With six league games to go, Alabama was 8-16, State 8-16, Georgia 7-16 and Tennessee 7-17.
Best case scenario: Tennessee sweeps State, heads to Hoover on a roll and plays well enough in the SEC tourney to land a regional berth.
Worst case scenario: Vols are swept by Razorbacks and limp home out of post-season contention.
This could get really exciting!
This Tennessee season actually has been much more interesting than what several other SEC teams have been dealing with as they play out the string of regular season games.
Fans at Auburn (12-12), Kentucky (11-12), Ole Miss (11-13) and South Carolina (10-14) had to be yawning big time coming into last weekend. Their teams were pretty much out of contention for the regular season title but in the tourney. They basically had nothing at stake in their final six league games.
Regular season title contenders like Vanderbilt, LSU and Texas A&M were tied in the loss column coming down the stretch, but fans of those powerful programs really had their eyes on Omaha, not Hoover.
I remember when the regular season also used to be a ho-hum affair for Tennessee fans, but in another sport. In Pat Summitt’s heyday, the Lady Vols were so dominating, it was a foregone conclusion that UT would win the SEC, and its fans were just waiting on the NCAA Final Four.

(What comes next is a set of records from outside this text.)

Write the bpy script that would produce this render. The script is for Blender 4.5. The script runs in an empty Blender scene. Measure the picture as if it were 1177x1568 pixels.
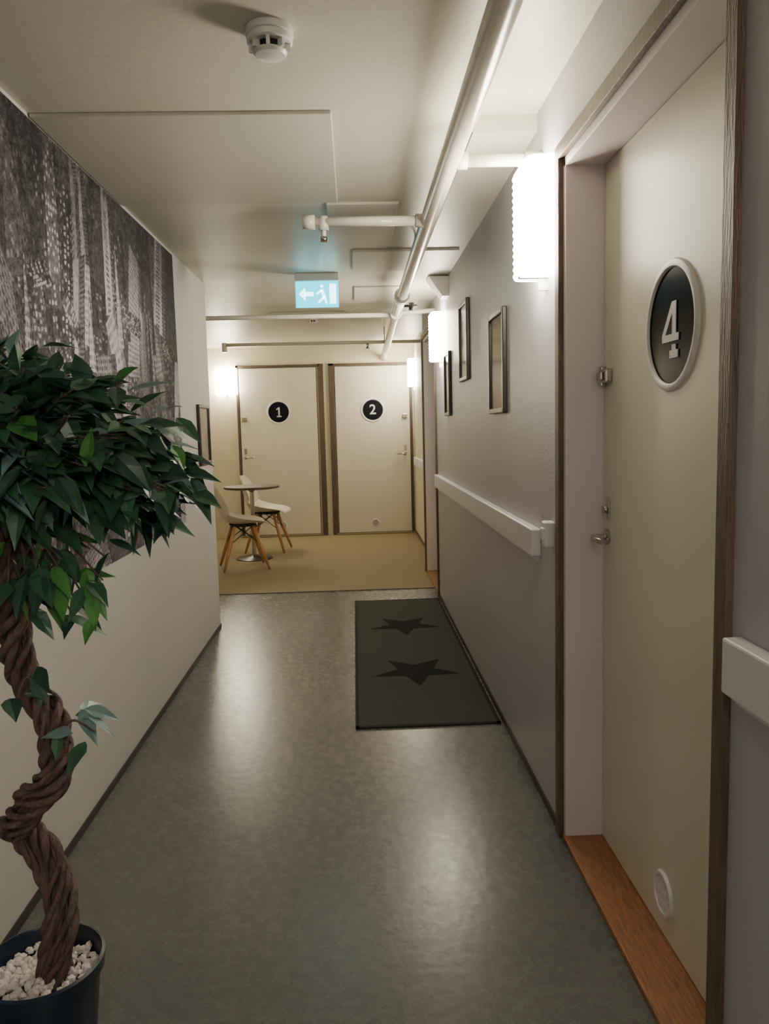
import bpy, math, random
import numpy as np
from mathutils import Matrix, Vector
random.seed(7)
C=bpy.context
def lin(c):
    c=c/255.
    return c/12.92 if c<=.04045 else ((c+.055)/1.055)**2.4
def rgb(r,g,b): return (lin(r),lin(g),lin(b),1)
# ---------------------------------------------------------------- materials
def mat(name,col,rough=.5,metal=0,n_scale=0,n_amt=.0,bump=0,bscale=60,emit=None,estr=0,spec=None,coat=0,stretch=None):
    m=bpy.data.materials.new(name);m.use_nodes=True;nt=m.node_tree;b=nt.nodes['Principled BSDF']
    b.inputs['Base Color'].default_value=col;b.inputs['Roughness'].default_value=rough;b.inputs['Metallic'].default_value=metal
    if spec is not None:b.inputs['Specular IOR Level'].default_value=spec
    if coat:b.inputs['Coat Weight'].default_value=coat
    tc=nt.nodes.new('ShaderNodeTexCoord');src=tc.outputs['Object']
    if stretch:
        mp=nt.nodes.new('ShaderNodeMapping');mp.inputs['Scale'].default_value=stretch;nt.links.new(src,mp.inputs[0]);src=mp.outputs[0]
    if n_scale:
        n=nt.nodes.new('ShaderNodeTexNoise');n.inputs['Scale'].default_value=n_scale;n.inputs['Detail'].default_value=6
        nt.links.new(src,n.inputs['Vector'])
        r=nt.nodes.new('ShaderNodeValToRGB');r.color_ramp.elements[0].position=.3;r.color_ramp.elements[1].position=.7
        k1=1-n_amt;k2=1+n_amt
        r.color_ramp.elements[0].color=tuple(min(1,col[i]*k1) for i in range(3))+(1,)
        r.color_ramp.elements[1].color=tuple(min(1,col[i]*k2) for i in range(3))+(1,)
        nt.links.new(n.outputs['Fac'],r.inputs[0]);nt.links.new(r.outputs[0],b.inputs['Base Color'])
    if bump:
        n2=nt.nodes.new('ShaderNodeTexNoise');n2.inputs['Scale'].default_value=bscale;n2.inputs['Detail'].default_value=3
        nt.links.new(src,n2.inputs['Vector'])
        bp=nt.nodes.new('ShaderNodeBump');bp.inputs['Strength'].default_value=bump;bp.inputs['Distance'].default_value=.01
        nt.links.new(n2.outputs['Fac'],bp.inputs['Height']);nt.links.new(bp.outputs[0],b.inputs['Normal'])
    if emit:
        b.inputs['Emission Color'].default_value=emit;b.inputs['Emission Strength'].default_value=estr
    return m
M={}
M['wallL']=mat('paint_left',rgb(190,188,179),.6,n_scale=1.5,n_amt=.03,bump=.12,bscale=90)
M['wallR']=mat('paint_right',rgb(178,176,182),.45,n_scale=1.5,n_amt=.03,bump=.10,bscale=90)
M['ceil']=mat('paint_ceiling',rgb(204,201,187),.42,n_scale=1.2,n_amt=.04,bump=.08,bscale=50)
M['panel']=mat('panel_paint',rgb(195,192,179),.45,n_scale=2,n_amt=.03)
M['endw']=mat('paint_end',rgb(208,201,178),.5,n_scale=1.5,n_amt=.03)
M['door']=mat('door_cream',rgb(214,208,192),.38,n_scale=2.5,n_amt=.03)
M['jamb']=mat('jamb_paint',rgb(224,214,216),.45,n_scale=3,n_amt=.03)
M['brown']=mat('brown_wood_trim',rgb(100,82,66),.5,n_scale=14,n_amt=.3,bump=.3,bscale=50,stretch=(6,6,.6))
M['dbrown']=mat('dark_trim',rgb(86,70,58),.5,n_scale=14,n_amt=.25,stretch=(6,6,.6))
M['oak']=mat('oak_threshold',rgb(152,104,68),.45,n_scale=16,n_amt=.35,stretch=(10,1,4),bump=.2)
M['base']=mat('black_baseboard',rgb(48,48,46),.5)
M['white']=mat('white_plastic',rgb(222,219,215),.4)
M['mesh']=mat('vent_grey',rgb(165,162,155),.5)
M['rail']=mat('rail_white',rgb(218,214,218),.4,n_scale=4,n_amt=.02)
M['pipe']=mat('pipe_paint',rgb(214,210,198),.26,n_scale=6,n_amt=.04,bump=.05,bscale=30)
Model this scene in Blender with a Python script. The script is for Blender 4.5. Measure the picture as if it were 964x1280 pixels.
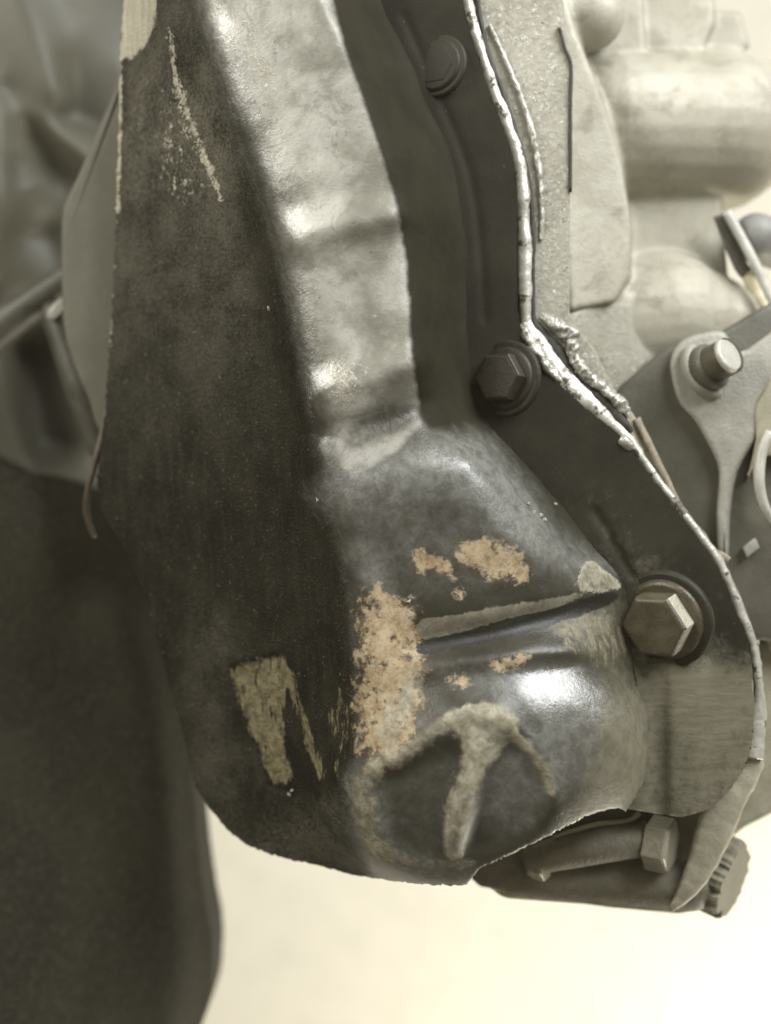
import bpy, bmesh, math, random
import numpy as np
from mathutils import Vector, Matrix, noise as mnoise

random.seed(4)
rng = np.random.default_rng(7)
scene = bpy.context.scene
for o in list(bpy.data.objects):
    bpy.data.objects.remove(o)

# ------------------------------------------------------------------ scale
# One unit of drawing is U metres; the camera is D drawing units in front of
# the plane of the bolted joint (depth d = 0, positive d comes nearer).
U = 0.00025
D = 1600.0

# ------------------------------------------------------------------ camera
cam_d = bpy.data.cameras.new("camera")
cam = bpy.data.objects.new("camera", cam_d)
scene.collection.objects.link(cam)
cam.location = (0, -D * U, 0)
cam.rotation_euler = (math.radians(90), 0, 0)
cam_d.sensor_fit = 'VERTICAL'
cam_d.sensor_height = 24.0
cam_d.lens = 24.0 * D / 1280.0
cam_d.clip_start = 0.01
cam_d.clip_end = 50
cam_d.dof.use_dof = True
cam_d.dof.focus_distance = (D - 70) * U
cam_d.dof.aperture_fstop = 2.6
scene.camera = cam

# ------------------------------------------------------------------ world and lamps
world = bpy.data.worlds.new("World")
scene.world = world
world.use_nodes = True
bg = world.node_tree.nodes["Background"]
bg.inputs[0].default_value = (1.0, 0.90, 0.67, 1)
bg.inputs[1].default_value = 0.24


def W(x, y, d):
    """drawing coordinates (right, down, depth) -> metres"""
    s = (D - d) / D
    return Vector(((x - 482) * s * U, -d * U, (640 - y) * s * U))


def area(name, loc, target, size, energy, color, size_y=None, spread=180):
    l = bpy.data.lights.new(name, 'AREA')
    l.shape = 'RECTANGLE'
    l.size = size
    l.size_y = size_y or size
    l.energy = energy
    l.color = color
    l.spread = math.radians(spread)
    o = bpy.data.objects.new(name, l)
    scene.collection.objects.link(o)
    o.location = loc
    o.rotation_euler = (Vector(target) - Vector(loc)).to_track_quat('-Z', 'Y').to_euler()
    return o


area("window_light_upper", (0.48, -0.37, 0.56), (0.05, 0, -0.06), 0.56, 12.0, (0.96, 0.98, 0.985), 0.48)
area("window_light_side", (-0.72, -0.52, 0.52), (0.0, 0, 0.05), 0.42, 9.0, (1.0, 0.975, 0.90), 0.5)
area("wall_lamp", (0.62, 0.26, -0.80), (0.46, 0.62, -0.46), 0.35, 12.5, (1.0, 0.95, 0.80), 0.35)

scene.view_settings.view_transform = 'Standard'
scene.view_settings.look = 'None'
scene.view_settings.exposure = 0.0
scene.view_settings.gamma = 1.0
scene.view_settings.use_curve_mapping = False

# ------------------------------------------------------------------ object helpers


def link(o):
    scene.collection.objects.link(o)
    return o


def wloc(o):
    p = Vector((0, 0, 0))
    while o is not None:
        p = p + o.location
        o = o.parent
    return p


def empty(name, loc, label, cat, group=None):
    o = bpy.data.objects.new(name, None)
    o.empty_display_size = 0.01
    link(o)
    o.location = loc
    o["label"] = label
    o["category"] = cat
    if group:
        o["group"] = group
    return o


def mesh_obj(name, verts, faces, mat, parent=None, smooth=True, at=None, attrs=None):
    """world-space verts; object origin at `at` (default: the parent's origin)"""
    base = wloc(parent) if parent is not None else Vector((0, 0, 0))
    org = Vector(at) if at is not None else base
    me = bpy.data.meshes.new(name)
    V = np.asarray([tuple(v) for v in verts] if not isinstance(verts, np.ndarray) else verts, dtype=np.float64)
    V = V - np.array(org)
    if isinstance(faces, np.ndarray):
        me.vertices.add(len(V))
        me.vertices.foreach_set("co", V.astype(np.float32).ravel())
        n, k = faces.shape
        me.loops.add(n * k)
        me.loops.foreach_set("vertex_index", faces.astype(np.int32).ravel())
        me.polygons.add(n)
        me.polygons.foreach_set("loop_start", np.arange(0, n * k, k, dtype=np.int32))
        me.update(calc_edges=True)
        me.validate()
    else:
        me.from_pydata([tuple(v) for v in V], [], faces)
        me.update()
    if attrs:
        for k, a in attrs.items():
            at_ = me.attributes.new(k, 'FLOAT', 'POINT')
            at_.data.foreach_set("value", np.asarray(a, dtype=np.float32))
    me.materials.append(mat)
    if smooth:
        me.polygons.foreach_set("use_smooth", np.ones(len(me.polygons), dtype=bool))
    o = bpy.data.objects.new(name, me)
    link(o)
    if parent is not None:
        o.parent = parent
    o.location = org - base
    return o


def tag(o, label=None, cat=None, group=None, kind=None):
    if label: o["label"] = label
    if cat: o["category"] = cat
    if group: o["group"] = group
    if kind: o["kind"] = kind
    return o


# ------------------------------------------------------------------ node helpers


class G:
    def __init__(self, name):
        self.m = bpy.data.materials.new(name)
        self.m.use_nodes = True
        self.nt = self.m.node_tree
        self.bsdf = self.nt.nodes["Principled BSDF"]
        tc = self.nt.nodes.new("ShaderNodeTexCoord")
        vm = self.nt.nodes.new("ShaderNodeVectorMath")
        vm.operation = 'SCALE'
        vm.inputs[3].default_value = 1.0 / U
        self.nt.links.new(tc.outputs["Object"], vm.inputs[0])
        self.co = vm.outputs[0]

    def put(self, sock, v):
        if isinstance(v, bpy.types.NodeSocket):
            self.nt.links.new(v, sock)
        elif isinstance(v, (tuple, list)):
            sock.default_value = tuple(v) + (1,) if len(v) == 3 and len(sock.default_value) == 4 else tuple(v)
        else:
            sock.default_value = v

    def stretch(self, s):
        n = self.nt.nodes.new("ShaderNodeVectorMath")
        n.operation = 'MULTIPLY'
        self.put(n.inputs[0], self.co)
        n.inputs[1].default_value = s
        return n.outputs[0]

    def noise(self, size, detail=4, rough=0.6, dist=0.0, co=None, off=0.0):
        n = self.nt.nodes.new("ShaderNodeTexNoise")
        n.noise_dimensions = '4D'
        n.inputs["W"].default_value = off
        self.put(n.inputs["Vector"], co or self.co)
        n.inputs["Scale"].default_value = 1.0 / size
        n.inputs["Detail"].default_value = detail
        n.inputs["Roughness"].default_value = rough
        n.inputs["Distortion"].default_value = dist
        return n.outputs[0]

    def voro(self, size, rnd=1.0):
        n = self.nt.nodes.new("ShaderNodeTexVoronoi")
        self.put(n.inputs["Vector"], self.co)
        n.inputs["Scale"].default_value = 1.0 / size
        n.inputs["Randomness"].default_value = rnd
        return n.outputs[0]

    def math(self, op, a, b=0.0, clamp=False):
        n = self.nt.nodes.new("ShaderNodeMath")
        n.operation = op
        n.use_clamp = clamp
        self.put(n.inputs[0], a)
        self.put(n.inputs[1], b)
        return n.outputs[0]

    def ss(self, v, lo, hi, a=0.0, b=1.0):
        n = self.nt.nodes.new("ShaderNodeMapRange")
        n.interpolation_type = 'SMOOTHSTEP'
        self.put(n.inputs[0], v)
        n.inputs[1].default_value = lo
        n.inputs[2].default_value = hi
        n.inputs[3].default_value = a
        n.inputs[4].default_value = b
        return n.outputs[0]

    def attr(self, name):
        n = self.nt.nodes.new("ShaderNodeAttribute")
        n.attribute_name = name
        return n.outputs["Fac"]

    def mix(self, f, a, b):
        n = self.nt.nodes.new("ShaderNodeMix")
        n.data_type = 'RGBA'
        self.put(n.inputs[0], f)
        self.put(n.inputs[6], a)
        self.put(n.inputs[7], b)
        return n.outputs[2]

    def mixf(self, f, a, b):
        n = self.nt.nodes.new("ShaderNodeMix")
        n.data_type = 'FLOAT'
        self.put(n.inputs[0], f)
        self.put(n.inputs[2], a)
        self.put(n.inputs[3], b)
        return n.outputs[0]

    def bump(self, h, dist_px, strength=1.0, normal=None):
        n = self.nt.nodes.new("ShaderNodeBump")
        n.inputs["Strength"].default_value = strength
        n.inputs["Distance"].default_value = dist_px * U
        self.put(n.inputs["Height"], h)
        if normal is not None:
            self.put(n.inputs["Normal"], normal)
        return n.outputs[0]

    def out(self, color, rough, normal=None, metallic=0.0, spec=0.5):
        b = self.bsdf
        self.put(b.inputs["Base Color"], color)
        self.put(b.inputs["Roughness"], rough)
        self.put(b.inputs["Metallic"], metallic)
        self.put(b.inputs["Specular IOR Level"], spec)
        if normal is not None:
            self.put(b.inputs["Normal"], normal)
        return self.m


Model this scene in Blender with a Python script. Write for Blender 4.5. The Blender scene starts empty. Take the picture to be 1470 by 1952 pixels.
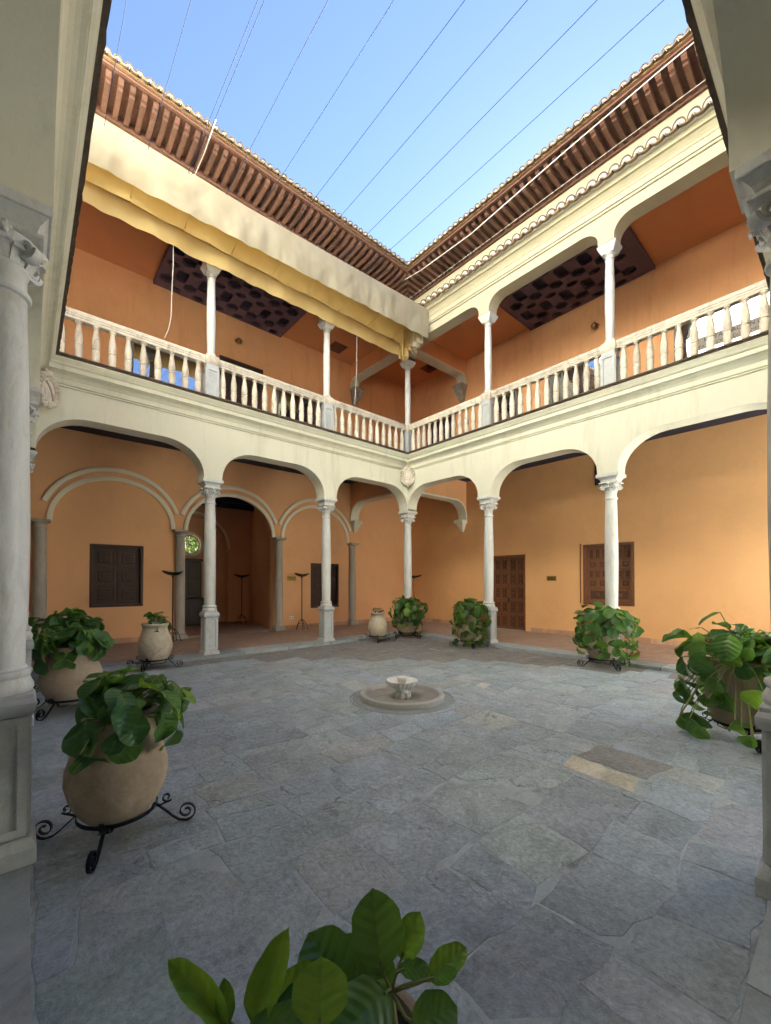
import bpy, bmesh, math, random
from math import sin, cos, pi, radians as R
from mathutils import Vector, Matrix, noise

# ------------------------------------------------------------------ camera, sky, sun, exposure
scene = bpy.context.scene
COL = scene.collection
cam_d = bpy.data.cameras.new('camera')
cam = bpy.data.objects.new('camera', cam_d); COL.objects.link(cam); scene.camera = cam
CAMX, CAMY, CAMZ, YAW, PITCH = -9.4849, -9.5257, 1.6, 0.7077, 0.0121
cam.location = (CAMX, CAMY, CAMZ)
cam.rotation_euler = (pi/2 + PITCH, -0.0006, -YAW)
cam_d.sensor_fit = 'HORIZONTAL'; cam_d.sensor_width = 36.0
cam_d.lens = 783.52/1470*36.0
cam_d.shift_x = (735-718.2)/1470; cam_d.shift_y = (1099.8-976)/1470
cam_d.clip_start = 0.03; cam_d.clip_end = 5000

SUN_EL, SUN_AZ = R(31), R(68)      # azimuth from +y towards +x
world = bpy.data.worlds.new('World'); scene.world = world; world.use_nodes = True
wn = world.node_tree.nodes; wl = world.node_tree.links
bg = wn['Background']; sky = wn.new('ShaderNodeTexSky')
sky.sky_type = 'NISHITA'; sky.sun_disc = False
sky.sun_elevation = SUN_EL; sky.sun_rotation = SUN_AZ
sky.altitude = 3000; sky.air_density = 0.4; sky.dust_density = 0.3; sky.ozone_density = 0.5
wl.new(sky.outputs[0], bg.inputs[0]); bg.inputs[1].default_value = 0.05
sun_d = bpy.data.lights.new('sun', 'SUN'); sun = bpy.data.objects.new('sun', sun_d); COL.objects.link(sun)
sun_d.energy = 5.0; sun_d.angle = R(0.5); sun_d.color = (1.0, 0.97, 0.92)
sdir = Vector((sin(SUN_AZ)*cos(SUN_EL), cos(SUN_AZ)*cos(SUN_EL), sin(SUN_EL)))
sun.rotation_euler = (-sdir).to_track_quat('-Z', 'Y').to_euler()
scene.view_settings.view_transform = 'Standard'; scene.view_settings.look = 'None'
scene.view_settings.exposure = 4.32; scene.view_settings.gamma = 1.0
scene.view_settings.use_curve_mapping = False
try:
    scene.cycles.max_bounces = 12; scene.cycles.diffuse_bounces = 7
    scene.cycles.glossy_bounces = 4; scene.cycles.transmission_bounces = 6
    scene.cycles.sample_clamp_indirect = 8.0
except Exception: pass

rnd = random.Random(7)

# ------------------------------------------------------------------ helpers
class MB:
    """collects vertices and faces, links them as ONE mesh object"""
    def __init__(s): s.v = []; s.f = []
    def add(s, vs, fs):
        n = len(s.v); s.v += [tuple(p) for p in vs]; s.f += [tuple(i+n for i in f) for f in fs]; return s
    def box(s, x0, x1, y0, y1, z0, z1):
        return s.add([(x0,y0,z0),(x1,y0,z0),(x1,y1,z0),(x0,y1,z0),(x0,y0,z1),(x1,y0,z1),(x1,y1,z1),(x0,y1,z1)],
            [(0,3,2,1),(4,5,6,7),(0,1,5,4),(1,2,6,5),(2,3,7,6),(3,0,4,7)])
    def mbox(s, fn, a0, a1, b0, b1, c0, c1):
        vs = [(a0,b0,c0),(a1,b0,c0),(a1,b1,c0),(a0,b1,c0),(a0,b0,c1),(a1,b0,c1),(a1,b1,c1),(a0,b1,c1)]
        return s.add([fn(*p) for p in vs], [(0,3,2,1),(4,5,6,7),(0,1,5,4),(1,2,6,5),(2,3,7,6),(3,0,4,7)])
    def lathe(s, prof, seg=24, c=(0,0,0), lobes=0, amp=0.0, cap=True):
        vs = []; fs = []; n = len(prof)
        for i in range(seg):
            a = 2*pi*i/seg; k = 1 + (amp*abs(cos(lobes*a/2)) - amp if lobes else 0)
            for r, z in prof: vs.append((c[0]+r*k*cos(a), c[1]+r*k*sin(a), c[2]+z))
        for i in range(seg):
            j = (i+1) % seg
            for q in range(n-1): fs.append((i*n+q, j*n+q, j*n+q+1, i*n+q+1))
        if cap:
            if prof[0][0] > 1e-5: fs.append(tuple(i*n for i in range(seg))[::-1])
            if prof[-1][0] > 1e-5: fs.append(tuple(i*n+n-1 for i in range(seg)))
        return s.add(vs, fs)
    def sqlathe(s, prof, c=(0,0,0), rot=0.0):
        """square section stack: (half width, z)"""
        q = 2**.5
        vs = []; fs = []; n = len(prof)
        for i in range(4):
            a = pi/4 + i*pi/2 + rot
            for r, z in prof: vs.append((c[0]+q*r*cos(a), c[1]+q*r*sin(a), c[2]+z))
        for i in range(4):
            j = (i+1) % 4
            for k in range(n-1): fs.append((i*n+k, j*n+k, j*n+k+1, i*n+k+1))
        fs.append(tuple(i*n for i in range(4))[::-1]); fs.append(tuple(i*n+n-1 for i in range(4)))
        return s.add(vs, fs)
    def tube(s, pts, r, seg=6, flat=None, cap=True, up=None):
        """round (or flat=(w,t)) bar along points; r may be a list"""
        pts = [Vector(p) for p in pts]; m = len(pts); vs = []; fs = []
        prev = None
        for i, p in enumerate(pts):
            t = (pts[min(i+1, m-1)] - pts[max(i-1, 0)]).normalized()
            if up is not None: a = (Vector(up) - t*t.dot(Vector(up))).normalized()
            elif prev is None:
                a = t.cross(Vector((0,0,1)));
                if a.length < 1e-3: a = t.cross(Vector((1,0,0)))
                a.normalize()
            else: a = (prev - t*prev.dot(t)).normalized()
            prev = a; b = t.cross(a)
            rr = r[i] if isinstance(r, (list, tuple)) else r
            if flat:
                for ca, cb in ((1,1),(-1,1),(-1,-1),(1,-1)): vs.append(p + a*ca*flat[0]/2 + b*cb*flat[1]/2)
            else:
                for k in range(seg): vs.append(p + a*rr*cos(2*pi*k/seg) + b*rr*sin(2*pi*k/seg))
        sg = 4 if flat else seg
        for i in range(m-1):
            for k in range(sg):
                l = (k+1) % sg; fs.append((i*sg+k, i*sg+l, (i+1)*sg+l, (i+1)*sg+k))
        if cap: fs.append(tuple(range(sg))[::-1]); fs.append(tuple((m-1)*sg+k for k in range(sg)))
        return s.add(vs, fs)
    def prism(s, fn, poly, t0, t1):
        """polygon (a,b) extruded along third local axis, fn(a,b,t)"""
        n = len(poly)
        vs = [fn(a, b, t0) for a, b in poly] + [fn(a, b, t1) for a, b in poly]
        fs = [tuple(range(n))[::-1], tuple(range(n, 2*n))] + [(i, (i+1) % n, n+(i+1) % n, n+i) for i in range(n)]
        return s.add(vs, fs)
    def sphere(s, c, r, seg=10, rings=6, sc=(1,1,1)):
        vs = []; fs = []
        for j in range(rings+1):
            th = pi*j/rings
            for i in range(seg):
                a = 2*pi*i/seg
                vs.append((c[0]+r*sc[0]*sin(th)*cos(a), c[1]+r*sc[1]*sin(th)*sin(a), c[2]+r*sc[2]*cos(th)))
        for j in range(rings):
            for i in range(seg):
                k = (i+1) % seg; fs.append((j*seg+i, (j+1)*seg+i, (j+1)*seg+k, j*seg+k))
        return s.add(vs, fs)
    def mesh(s, name, smooth=None, fix=True, bevel=0.0):
        me = bpy.data.meshes.new(name); me.from_pydata(s.v, [], s.f)
        if fix or bevel:
            bm = bmesh.new(); bm.from_mesh(me)
            if fix:
                bmesh.ops.remove_doubles(bm, verts=bm.verts, dist=1e-5)
                bmesh.ops.recalc_face_normals(bm, faces=bm.faces)
            if bevel:
                es = [e for e in bm.edges if len(e.link_faces) == 2 and e.calc_face_angle(0) > 0.6]
                bmesh.ops.bevel(bm, geom=es, offset=bevel, segments=2, affect='EDGES', profile=0.6)
            bm.to_mesh(me); bm.free()
        if smooth is not None:
            me.polygons.foreach_set('use_smooth', [True]*len(me.polygons))
            if smooth < 179: me.set_sharp_from_angle(angle=R(smooth))
        me.update(); return me
    def build(s, name, m, parent=None, smooth=None, fix=True, bevel=0.0):
        return link(name, s.mesh(name, smooth, fix, bevel), m, parent)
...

It would have been easy for fans to have quit on this year’s Tennessee baseball team, but the competitiveness in Serrano’s ball club kept me interested.
I was particularly impressed with how the Vols bounced back after being swept at Kentucky. Tennessee returned home and took two of three from South Carolina and then held Texas A&M’s feet to the fire twice before suffering one-run losses to the nation’s No. 3 ranked team.
It also has been good to see local product Parker Wormsley break into the starting lineup and give the Vols a spark down the stretch. The former Webb School football and baseball standout, now a UT senior, will be playing his last games at Lindsey Nelson Stadium this weekend.
Parker’s play has certainly helped make this season easier to embrace.